## begin

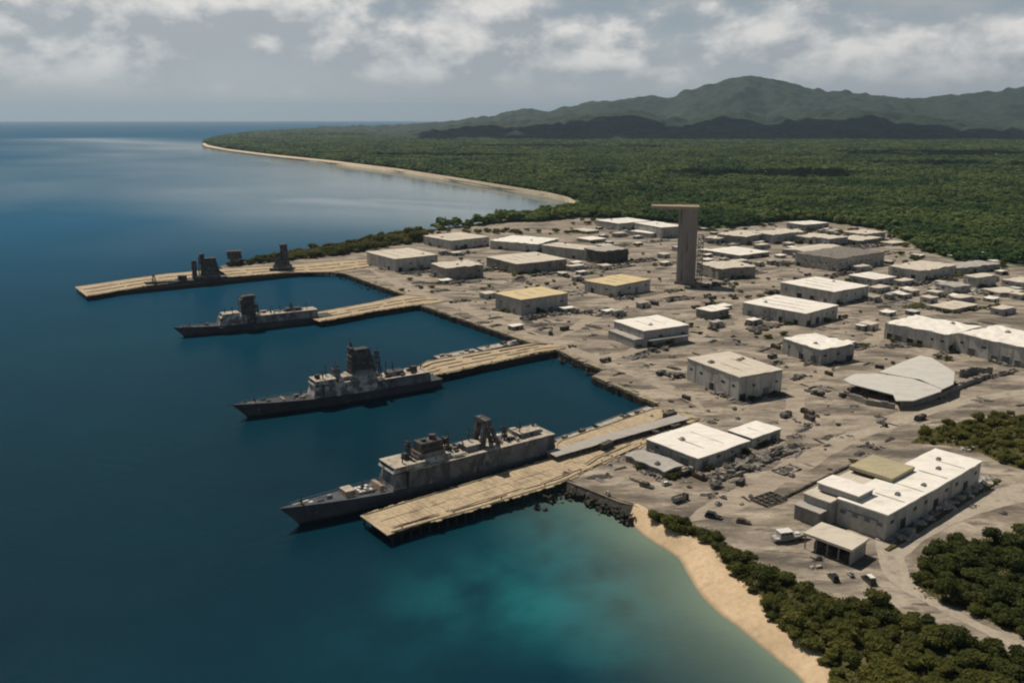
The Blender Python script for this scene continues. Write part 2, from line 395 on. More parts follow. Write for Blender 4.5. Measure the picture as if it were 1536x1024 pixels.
def sand_mat():
    m = mat('beach_sand', (0.56, 0.42, 0.27), (0.47, 0.35, 0.22), scale=0.08, c3=(0.38, 0.29, 0.19), scale3=0.25, lo3=0.55, hi3=0.72, bump=0.2, bscale=0.8, fine=0.08)
    t = m.node_tree; b = t.nodes['Principled BSDF']; L = t.links.new; src = b.inputs['Base Color'].links[0].from_socket
    g = N(t, 'ShaderNodeNewGeometry'); s = N(t, 'ShaderNodeSeparateXYZ'); L(g.outputs['Position'], s.inputs[0])
    r = N(t, 'ShaderNodeMapRange'); L(s.outputs['Z'], r.inputs[0]); r.inputs[1].default_value = 0.75; r.inputs[2].default_value = 0.1; r.inputs[4].default_value = 0.75
    x = N(t, 'ShaderNodeMix', data_type='RGBA'); L(r.outputs[0], x.inputs['Factor']); L(src, x.inputs['A']); x.inputs['B'].default_value = (0.20, 0.155, 0.10, 1); L(x.outputs['Result'], b.inputs['Base Color'])
    return m
M_SAND = sand_mat()
out2 = off_line(beach_out, -1.5)
strip('beach', off_line(beach_in, -2.2), beach_out, GZ + 0.12, -0.12, M_SAND, k=15, wob=0.3, flat=0.30, match=True, label='curved sandy beach below the shrub belt')
strip('far_beach', gp(FAR_INNER_PX, 4.0), gp(FAR_SHORE_PX[1:]), GZ + 6.0, -0.3, mat('far_sand', (0.66, 0.54, 0.38), (0.60, 0.48, 0.33), scale=0.02), k=5, n=160, label='long pale beach around the far bay')

# ------------------------------------------------------------------ hills
def ridge_profile(px_list, dist):
    a = np.array([math.atan((p[0] - 768) / F / math.cos(PITCH)) for p in px_list]); h = np.array([H + (YH - p[1]) / F * dist for p in px_list]); return a, h
M_HILL = mat('hill_forest', (0.010, 0.027, 0.020), (0.022, 0.038, 0.023), scale=0.004, c3=(0.020, 0.040, 0.020), scale3=0.011, lo3=0.45, hi3=0.6, fine=0.3, detail=9, rough=0.9)
def hill(name, prof, d0, dc, d1, label, seed, az0, az1, lump):
    a, h = ridge_profile(prof, dc)
    az = np.linspace(R(az0), R(az1), 420); dd = np.linspace(d0, d1, 170)
    D, A = np.meshgrid(dd, az, indexing='ij')
    X, Y = D * np.tan(A), D + 0 * A
    hh = np.interp(A, a, h)
    u = np.where(D < dc, (D - d0) / (dc - d0), (d1 - D) / (d1 - dc)); u = np.clip(u, 0, 1)
    spur = fbm(X, Y, seed, 900, 4); spur2 = 1 - np.abs(2 * fbm(X * 1.0, Y * 0.5, seed + 9, 700, 3) - 1)
    sh = np.clip(u ** 1.25 * (0.75 + 0.25 * u) + (spur - 0.5) * 1.3 * u * (1 - u) + (spur2 - 0.6) * 1.7 * u * (1 - u), 0, 1.1)
    Z = GZ - 4 + (hh - GZ) * sh + lump * (fbm(X, Y, seed + 3, 110, 4) - 0.5) * np.clip(u * 4, 0, 1)
    return struct(grid_mesh(name, X, Y, Z, M_HILL), label)
BACK = [(560, 190), (640, 186), (700, 181), (745, 172), (790, 163), (820, 168), (860, 159), (900, 153), (930, 149), (960, 145), (985, 148), (1010, 139), (1030, 136), (1045, 128), (1075, 121), (1105, 118), (1135, 121), (1165, 130), (1178, 135), (1200, 136), (1215, 140), (1240, 140), (1275, 144), (1310, 149), (1345, 150), (1400, 142), (1440, 141), (1490, 133), (1536, 129), (1620, 136), (1760, 128), (2000, 150)]
FRONT = [(560, 205), (640, 196), (690, 188), (740, 181), (800, 180), (850, 176), (890, 168), (935, 164), (975, 174), (1020, 180), (1050, 172), (1090, 168), (1130, 176), (1170, 172), (1210, 166), (1250, 165), (1300, 168), (1350, 176), (1400, 184), (1450, 190), (1536, 196), (1700, 198), (2000, 190)]
hill('mountains', BACK, 7600, 10000, 13500, 'green mountain range behind the forest plain', 31, -12, 42, 80)
hill('foothills', FRONT, 5600, 6900, 8600, 'dark low foothills in front of the mountains', 47, -9, 42, 80)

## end

**Task directions**. Return the whole listing, word for word, and leave out every picture.

**Exercise answer**.
The Blender Python script for this scene continues. Write part 2, from line 395 on. More parts follow. Write for Blender 4.5. Measure the picture as if it were 1536x1024 pixels.
def sand_mat():
    m = mat('beach_sand', (0.56, 0.42, 0.27), (0.47, 0.35, 0.22), scale=0.08, c3=(0.38, 0.29, 0.19), scale3=0.25, lo3=0.55, hi3=0.72, bump=0.2, bscale=0.8, fine=0.08)
    t = m.node_tree; b = t.nodes['Principled BSDF']; L = t.links.new; src = b.inputs['Base Color'].links[0].from_socket
    g = N(t, 'ShaderNodeNewGeometry'); s = N(t, 'ShaderNodeSeparateXYZ'); L(g.outputs['Position'], s.inputs[0])
    r = N(t, 'ShaderNodeMapRange'); L(s.outputs['Z'], r.inputs[0]); r.inputs[1].default_value = 0.75; r.inputs[2].default_value = 0.1; r.inputs[4].default_value = 0.75
    x = N(t, 'ShaderNodeMix', data_type='RGBA'); L(r.outputs[0], x.inputs['Factor']); L(src, x.inputs['A']); x.inputs['B'].default_value = (0.20, 0.155, 0.10, 1); L(x.outputs['Result'], b.inputs['Base Color'])
    return m
M_SAND = sand_mat()
out2 = off_line(beach_out, -1.5)
strip('beach', off_line(beach_in, -2.2), beach_out, GZ + 0.12, -0.12, M_SAND, k=15, wob=0.3, flat=0.30, match=True, label='curved sandy beach below the shrub belt')
strip('far_beach', gp(FAR_INNER_PX, 4.0), gp(FAR_SHORE_PX[1:]), GZ + 6.0, -0.3, mat('far_sand', (0.66, 0.54, 0.38), (0.60, 0.48, 0.33), scale=0.02), k=5, n=160, label='long pale beach around the far bay')

# ------------------------------------------------------------------ hills
def ridge_profile(px_list, dist):
    a = np.array([math.atan((p[0] - 768) / F / math.cos(PITCH)) for p in px_list]); h = np.array([H + (YH - p[1]) / F * dist for p in px_list]); return a, h
M_HILL = mat('hill_forest', (0.010, 0.027, 0.020), (0.022, 0.038, 0.023), scale=0.004, c3=(0.020, 0.040, 0.020), scale3=0.011, lo3=0.45, hi3=0.6, fine=0.3, detail=9, rough=0.9)
def hill(name, prof, d0, dc, d1, label, seed, az0, az1, lump):
    a, h = ridge_profile(prof, dc)
    az = np.linspace(R(az0), R(az1), 420); dd = np.linspace(d0, d1, 170)
    D, A = np.meshgrid(dd, az, indexing='ij')
    X, Y = D * np.tan(A), D + 0 * A
    hh = np.interp(A, a, h)
    u = np.where(D < dc, (D - d0) / (dc - d0), (d1 - D) / (d1 - dc)); u = np.clip(u, 0, 1)
    spur = fbm(X, Y, seed, 900, 4); spur2 = 1 - np.abs(2 * fbm(X * 1.0, Y * 0.5, seed + 9, 700, 3) - 1)
    sh = np.clip(u ** 1.25 * (0.75 + 0.25 * u) + (spur - 0.5) * 1.3 * u * (1 - u) + (spur2 - 0.6) * 1.7 * u * (1 - u), 0, 1.1)
    Z = GZ - 4 + (hh - GZ) * sh + lump * (fbm(X, Y, seed + 3, 110, 4) - 0.5) * np.clip(u * 4, 0, 1)
    return struct(grid_mesh(name, X, Y, Z, M_HILL), label)
BACK = [(560, 190), (640, 186), (700, 181), (745, 172), (790, 163), (820, 168), (860, 159), (900, 153), (930, 149), (960, 145), (985, 148), (1010, 139), (1030, 136), (1045, 128), (1075, 121), (1105, 118), (1135, 121), (1165, 130), (1178, 135), (1200, 136), (1215, 140), (1240, 140), (1275, 144), (1310, 149), (1345, 150), (1400, 142), (1440, 141), (1490, 133), (1536, 129), (1620, 136), (1760, 128), (2000, 150)]
FRONT = [(560, 205), (640, 196), (690, 188), (740, 181), (800, 180), (850, 176), (890, 168), (935, 164), (975, 174), (1020, 180), (1050, 172), (1090, 168), (1130, 176), (1170, 172), (1210, 166), (1250, 165), (1300, 168), (1350, 176), (1400, 184), (1450, 190), (1536, 196), (1700, 198), (2000, 190)]
hill('mountains', BACK, 7600, 10000, 13500, 'green mountain range behind the forest plain', 31, -12, 42, 80)
hill('foothills', FRONT, 5600, 6900, 8600, 'dark low foothills in front of the mountains', 47, -9, 42, 80)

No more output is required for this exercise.